PROBLEM STATEMENT ->
Without the pictures, output the lines of the material from the very first through the one that holds "plants on the bank".

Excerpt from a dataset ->
>> Start
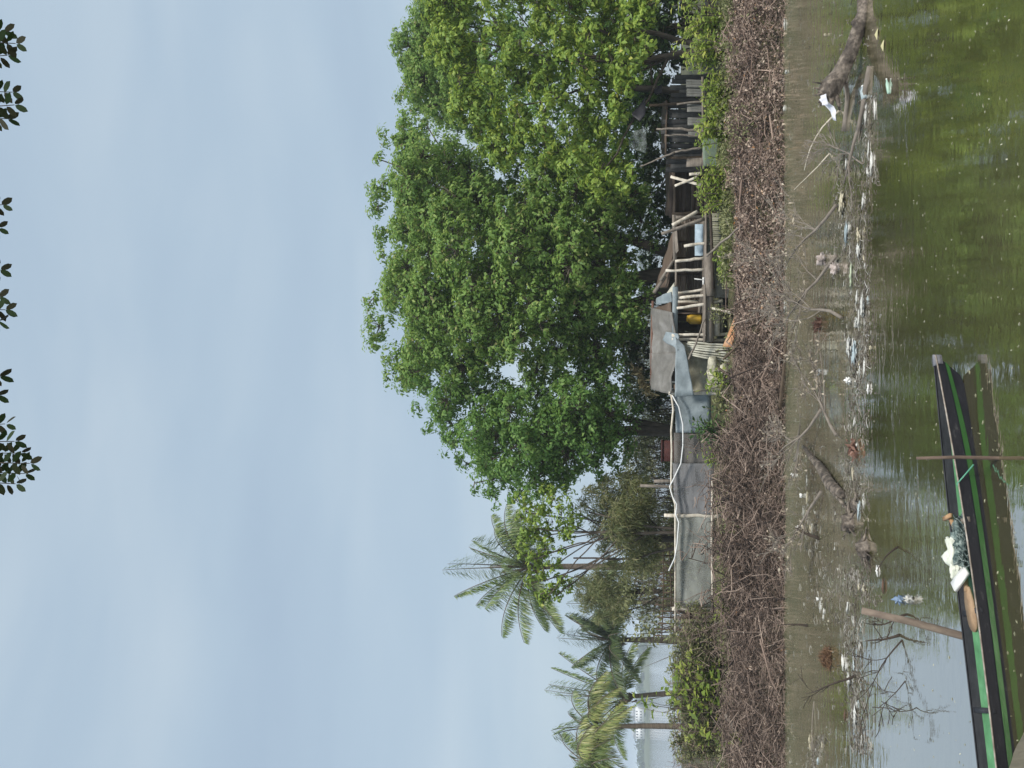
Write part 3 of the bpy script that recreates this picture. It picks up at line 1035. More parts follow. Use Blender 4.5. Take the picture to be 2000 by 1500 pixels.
gb = 'large branches lying on the bank'
pole_px('dead_branch', 'thick dark branch leaning on the bank left of the middle', 'branch', (1425, 1030, 21.2), (1480, 950, 20.6), .09, WOODB, group=gb)
pole_px('dead_branch', 'long curved grey branch lying on the bank at the far left', 'branch', (1418, 1395, 21.3), (1452, 1470, 20.8), .05, WOODG, group=gb, wob=.05)
pole_px('dead_branch', 'dark thin branch rising above the brush beside the pale sacks', 'branch', (1462, 655, 21.0), (1412, 702, 21.0), .035, WOODB, group=gb)
pole_px('dead_branch', 'grey forked branch sliding from the bank to the waterline below the weeds', 'branch', (1478, 735, 20.9), (1515, 810, 20.2), .045, WOODG, group=gb)
pole_px('dead_branch', 'long thin branch arching across the brush under the concrete wall', 'branch', (1380, 500, 22.0), (1500, 395, 20.6), .03, WOODG, group=gb, wob=.01)
pole_px('dead_branch', 'dark thin vine branch lying along the right of the bank', 'branch', (1435, 40, 21.3), (1475, 260, 20.9), .025, WOODB, group=gb)
pole_px('dead_branch', 'long straight twig lying across the brown vines at the right', 'branch', (1510, 70, 20.4), (1440, 170, 21.3), .022, WOODB, group=gb)
pole_px('dead_branch', 'orange brown broken branch end lying in the brush below the far left fence posts', 'branch', (1440, 1210, 21.3), (1448, 1090, 21.0), .03, surf_mat('orange_dry_wood', [(0.3, (0.2, 0.1, 0.05)), (0.7, (0.42, 0.24, 0.13))], bump=.3), group=gb)

# ------------------------------------------------------------------ plants on the bank


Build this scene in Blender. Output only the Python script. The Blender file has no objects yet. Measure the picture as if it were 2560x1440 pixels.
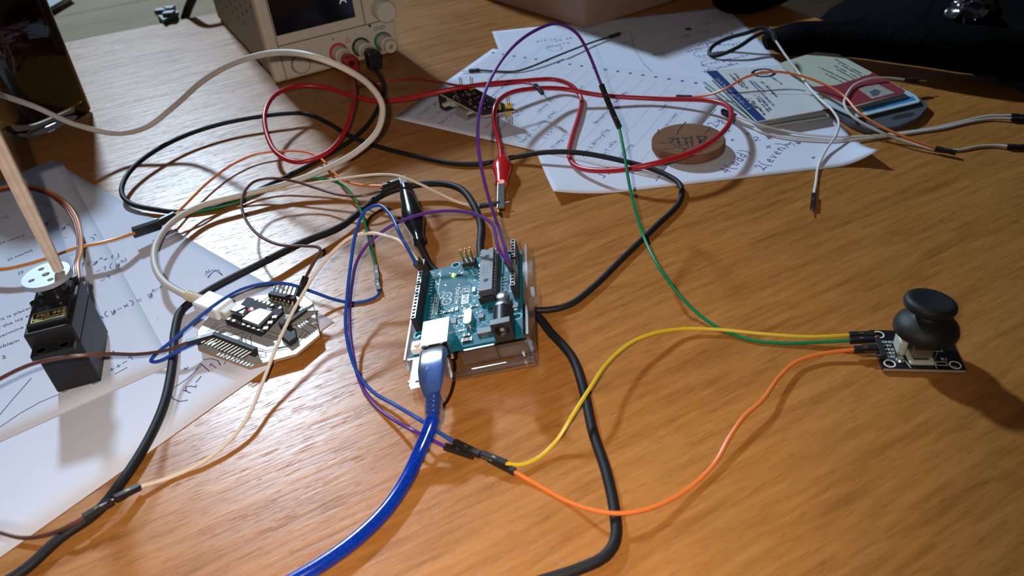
import bpy, bmesh, math, random
from mathutils import Vector, Matrix
from mathutils.geometry import tessellate_polygon
random.seed(7)
MM = 0.001
C = bpy.context.scene.collection
# ---------------------------------------------------------------- camera (hand-held phone, 247 mm above the table)
FPX, PITCH, ROLL, CAMH = 1942.67, 0.640171, -0.100569, 246.64
_c, _s = math.cos(PITCH), math.sin(PITCH)
FWD = Vector((0, _c, -_s)); _up = Vector((0, _s, _c)); _r = Vector((1, 0, 0))
RT = _r*math.cos(ROLL) + _up*math.sin(ROLL); UP = _up*math.cos(ROLL) - _r*math.sin(ROLL)
cam = bpy.data.cameras.new('camera'); cam_o = bpy.data.objects.new('camera', cam); C.objects.link(cam_o)
m = Matrix((RT, UP, -FWD)).transposed().to_4x4(); m.translation = Vector((0, 0, CAMH))*MM
cam_o.matrix_world = m
cam.sensor_width = 36; cam.lens = FPX/2560*36; cam.clip_start = 0.01; cam.clip_end = 50
cam.dof.use_dof = True; cam.dof.focus_distance = 0.42; cam.dof.aperture_fstop = 13
bpy.context.scene.camera = cam_o
# ---------------------------------------------------------------- world, lights, exposure
W = bpy.data.worlds.new('room'); bpy.context.scene.world = W; W.use_nodes = True
W.node_tree.nodes['Background'].inputs[0].default_value = (0.9, 0.85, 0.85, 1)
W.node_tree.nodes['Background'].inputs[1].default_value = 0.035
def light(name, kind, loc, target, energy, color, size):
    l = bpy.data.lights.new(name, kind); l.energy = energy; l.color = color
    if kind == 'AREA': l.shape = 'DISK'; l.size = size
    else: l.shadow_soft_size = size
    o = bpy.data.objects.new(name, l); C.objects.link(o); o.location = Vector(loc)*MM
    o.rotation_euler = (Vector(target)*MM - o.location).to_track_quat('-Z', 'Y').to_euler()
    return o
light('ceiling_lamp', 'AREA', (-1771, 4039, 2904), (-50, 350, 0), 262, (0.58, 0.77, 0.96), 0.38)
fl_ = light('phone_flash', 'SPOT', (-22, 2, CAMH+14), (-75, 262, 0), 5.7, (1.0, 0.85, 0.72), 0.0025)
fl_.data.spot_size = math.radians(98); fl_.data.spot_blend = 1.0
bpy.context.scene.cycles.transparent_max_bounces = 40
vs = bpy.context.scene.view_settings
vs.view_transform = 'Standard'; vs.look = 'None'; vs.gamma = 1; vs.exposure = 0.0; vs.use_curve_mapping = False
# ---------------------------------------------------------------- helpers (all lengths in mm)
def ray(u, v): return FWD + RT*((u-1280)/FPX) - UP*((v-720)/FPX)
def P(u, v, z=0.0):                      # photograph point -> the point of the place at height z
    d = ray(u, v); t = (z-CAMH)/d.z
    return Vector((0, 0, CAMH)) + d*t
def D(u, v, depth): return Vector((0, 0, CAMH)) + ray(u, v)*depth
def onplane(u, v, p0, n):
    d = ray(u, v); o = Vector((0, 0, CAMH)); return o + d*((p0-o).dot(n)/d.dot(n))
WM = {}
class G:
    def __init__(s): s.v = []; s.f = []
    def add(s, vs, fs):
        b = len(s.v); s.v += [Vector(q) for q in vs]; s.f += [[i+b for i in f] for f in fs]; return s
    def box(s, lo, hi, M=None):
        vs = [Vector((x, y, z)) for z in (lo[2], hi[2]) for y in (lo[1], hi[1]) for x in (lo[0], hi[0])]
        if M: vs = [M @ q for q in vs]
        return s.add(vs, [(0, 2, 3, 1), (4, 5, 7, 6), (0, 1, 5, 4), (2, 6, 7, 3), (0, 4, 6, 2), (1, 3, 7, 5)])
    def obox(s, a, b, w, h, up=Vector((0, 0, 1))):          # bar from a to b
        a, b = Vector(a), Vector(b); d = (b-a).normalized(); x = d.cross(Vector(up)).normalized(); y = x.cross(d)
        vs = [q + x*i*w/2 + y*j*h/2 for q in (a, b) for j in (-1, 1) for i in (-1, 1)]
        return s.add(vs, [(0, 1, 3, 2), (4, 6, 7, 5), (0, 4, 5, 1), (2, 3, 7, 6), (0, 2, 6, 4), (1, 5, 7, 3)])
    def tube(s, pts, r, n=8, cap=True, flat=1.0):
        pts = [Vector(p) for p in pts]; rs = r if isinstance(r, (list, tuple)) else [r]*len(pts)
        t0 = (pts[1]-pts[0]).normalized(); up = Vector((0, 0, 1)) if abs(t0.z) < .9 else Vector((1, 0, 0))
        x = t0.cross(up).normalized(); vs = []; fs = []
        for i, p in enumerate(pts):
            t = (pts[min(i+1, len(pts)-1)]-pts[max(i-1, 0)]).normalized()
            x = (x - t*x.dot(t)).normalized(); y = x.cross(t)
            for k in range(n):
                a = 2*math.pi*k/n; vs.append(p + x*math.cos(a)*rs[i] + y*math.sin(a)*rs[i]*flat)
        for i in range(len(pts)-1):
            for k in range(n):
                a = i*n+k; b = i*n+(k+1) % n; fs.append((a, a+n, b+n, b))
        if cap: fs.append(tuple(range(n))); fs.append(tuple(reversed(range((len(pts)-1)*n, len(pts)*n))))
        return s.add(vs, fs)
    def cyl(s, a, b, r, r2=None, n=16): return s.tube([a, b], [r, r if r2 is None else r2], n)
    def lathe(s, prof, M=None, n=32):
        vs = []; fs = []
        for r, z in prof:
            for k in range(n):
                a = 2*math.pi*k/n; q = Vector((r*math.cos(a), r*math.sin(a), z)); vs.append(M @ q if M else q)
        for i in range(len(prof)-1):
            for k in range(n):
                a = i*n+k; b = i*n+(k+1) % n; fs.append((a, b, b+n, a+n))
        fs.append(tuple(reversed(range(n)))); fs.append(tuple(range((len(prof)-1)*n, len(prof)*n)))
        return s.add(vs, fs)
    def prism(s, outer, z0, z1, holes=(), M=None):
        loops = [list(map(lambda q: Vector((q[0], q[1], 0)), l)) for l in [outer]+list(holes)]
        def area(l): return sum(l[i].x*l[(i+1) % len(l)].y-l[(i+1) % len(l)].x*l[i].y for i in range(len(l)))
        if area(loops[0]) < 0: loops[0].reverse()
        for l in loops[1:]:
            if area(l) > 0: l.reverse()
        tri = tessellate_polygon(loops); flat = [q for l in loops for q in l]; n = len(flat)
        vs = [Vector((q.x, q.y, z0)) for q in flat]+[Vector((q.x, q.y, z1)) for q in flat]; fs = []
        for t in tri:
            a, b, c = [flat[i] for i in t]
            if (b-a).cross(c-a).z < 0: t = tuple(reversed(t))
            fs.append([i+n for i in t]); fs.append(list(reversed(t)))
        o = 0
        for l in loops:
            k = len(l)
            for i in range(k):
                a, b = o+i, o+(i+1) % k; fs.append((a, b, b+n, a+n))
            o += k
        if M: vs = [M @ q for q in vs]
        return s.add(vs, fs)
    def ribbon(s, pts, w, up=Vector((0, 0, 1))):
        pts = [Vector(p) for p in pts]
        for i in range(len(pts)-1):
            a, b = pts[i], pts[i+1]; d = b-a
            if d.length < 1e-4: continue
            x = d.cross(up).normalized()*w/2; e = d.normalized()*w*.3
            s.add([a-x-e, a+x-e, b+x+e, b-x+e], [(0, 1, 2, 3)])
        return s
    def grid(s, fn, nu, nv):
        vs = [fn(i/nu, j/nv) for j in range(nv+1) for i in range(nu+1)]
        return s.add(vs, [(j*(nu+1)+i, j*(nu+1)+i+1, (j+1)*(nu+1)+i+1, (j+1)*(nu+1)+i) for j in range(nv) for i in range(nu)])
    def out(s, name, mat, parent=None, world=True, smooth=False, bevel=0, seg=2, label=None, solid=0, weld=False, autosm=True):
        vs = s.v; loc = None
        if parent is not None and world:
            inv = WM[parent].inverted(); vs = [inv @ q for q in vs]
        if parent is None:
            mn = Vector([min(q[i] for q in vs) for i in range(3)]); mx = Vector([max(q[i] for q in vs) for i in range(3)])
            loc = Vector(((mn.x+mx.x)/2, (mn.y+mx.y)/2, mn.z)); vs = [q-loc for q in vs]
        me = bpy.data.meshes.new(name); me.from_pydata([q*MM for q in vs], [], s.f)
        me.validate(); me.update(); me.materials.append(mat)
        if weld:
            bm = bmesh.new(); bm.from_mesh(me); bmesh.ops.remove_doubles(bm, verts=bm.verts, dist=1e-6); bmesh.ops.recalc_face_normals(bm, faces=bm.faces); bm.to_mesh(me); bm.free()
        o = bpy.data.objects.new(name, me); C.objects.link(o)
        if parent is not None: o.parent = parent; WM[o] = WM[parent]
        else:
            o.location = loc*MM; WM[o] = Matrix.Translation(loc)
        if smooth:
            for p in me.polygons: p.use_smooth = True
            if autosm: me.set_sharp_from_angle(angle=math.radians(42))
        if solid:
            md = o.modifiers.new('thickness', 'SOLIDIFY'); md.thickness = solid*MM; md.offset = -1
        if bevel:
            md = o.modifiers.new('bevel', 'BEVEL'); md.width = bevel*MM; md.segments = seg; md.limit_method = 'ANGLE'; md.angle_limit = math.radians(35)
        if label: o['label'] = label
        if any(k in name for k in ('handwriting', 'print', 'lettering', 'hole_ring', 'gold_pad', 'crack', 'burnt', 'solder_', 'terminal_marking', 'gold_label', 'seam')) and parent is not None: o['kind'] = 'stuff'
        return o
def tag(o, label, cat, group=None, kind=None):
    o['label'] = label; o['category'] = cat
    if group: o['group'] = group
    if kind: o['kind'] = kind
    return o
def thing(name, label, cat, M, group=None):
    if isinstance(M, Vector): M = Matrix.Translation(M)
    o = bpy.data.objects.new(name, None); C.objects.link(o); o.empty_display_size = .01
    mm = M.copy(); mm.translation = M.translation*MM; o.matrix_world = mm; WM[o] = M
    return tag(o, label, cat, group)
def spline(pts, step=2.0):
    pts = [Vector(p) for p in pts]; q = [pts[0]*2-pts[1]]+pts+[pts[-1]*2-pts[-2]]; out = []
    for i in range(1, len(q)-2):
        p0, p1, p2, p3 = q[i-1:i+3]; n = max(3, int((p2-p1).length/step))
        t = [0, 1, 2, 3]; a = 0.5
        d = [max((y-x).length, 1e-3)**a for x, y in ((p0, p1), (p1, p2), (p2, p3))]
        m1 = (p1-p0)/d[0]-(p2-p0)/(d[0]+d[1])+(p2-p1)/d[1]; m2 = (p2-p1)/d[1]-(p3-p1)/(d[1]+d[2])+(p3-p2)/d[2]
        m1 *= d[1]; m2 *= d[1]
        for k in range(n):
            s = k/n; out.append(p1*(2*s**3-3*s*s+1)+m1*(s**3-2*s*s+s)+p2*(3*s*s-2*s**3)+m2*(s**3-s*s))
    out.append(pts[-1]); return out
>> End
EXERCISE ANSWER ->
Write part 3 of the bpy script that recreates this picture. It picks up at line 1035. More parts follow. Use Blender 4.5. Take the picture to be 2000 by 1500 pixels.
gb = 'large branches lying on the bank'
pole_px('dead_branch', 'thick dark branch leaning on the bank left of the middle', 'branch', (1425, 1030, 21.2), (1480, 950, 20.6), .09, WOODB, group=gb)
pole_px('dead_branch', 'long curved grey branch lying on the bank at the far left', 'branch', (1418, 1395, 21.3), (1452, 1470, 20.8), .05, WOODG, group=gb, wob=.05)
pole_px('dead_branch', 'dark thin branch rising above the brush beside the pale sacks', 'branch', (1462, 655, 21.0), (1412, 702, 21.0), .035, WOODB, group=gb)
pole_px('dead_branch', 'grey forked branch sliding from the bank to the waterline below the weeds', 'branch', (1478, 735, 20.9), (1515, 810, 20.2), .045, WOODG, group=gb)
pole_px('dead_branch', 'long thin branch arching across the brush under the concrete wall', 'branch', (1380, 500, 22.0), (1500, 395, 20.6), .03, WOODG, group=gb, wob=.01)
pole_px('dead_branch', 'dark thin vine branch lying along the right of the bank', 'branch', (1435, 40, 21.3), (1475, 260, 20.9), .025, WOODB, group=gb)
pole_px('dead_branch', 'long straight twig lying across the brown vines at the right', 'branch', (1510, 70, 20.4), (1440, 170, 21.3), .022, WOODB, group=gb)
pole_px('dead_branch', 'orange brown broken branch end lying in the brush below the far left fence posts', 'branch', (1440, 1210, 21.3), (1448, 1090, 21.0), .03, surf_mat('orange_dry_wood', [(0.3, (0.2, 0.1, 0.05)), (0.7, (0.42, 0.24, 0.13))], bump=.3), group=gb)

# ------------------------------------------------------------------ plants on the bank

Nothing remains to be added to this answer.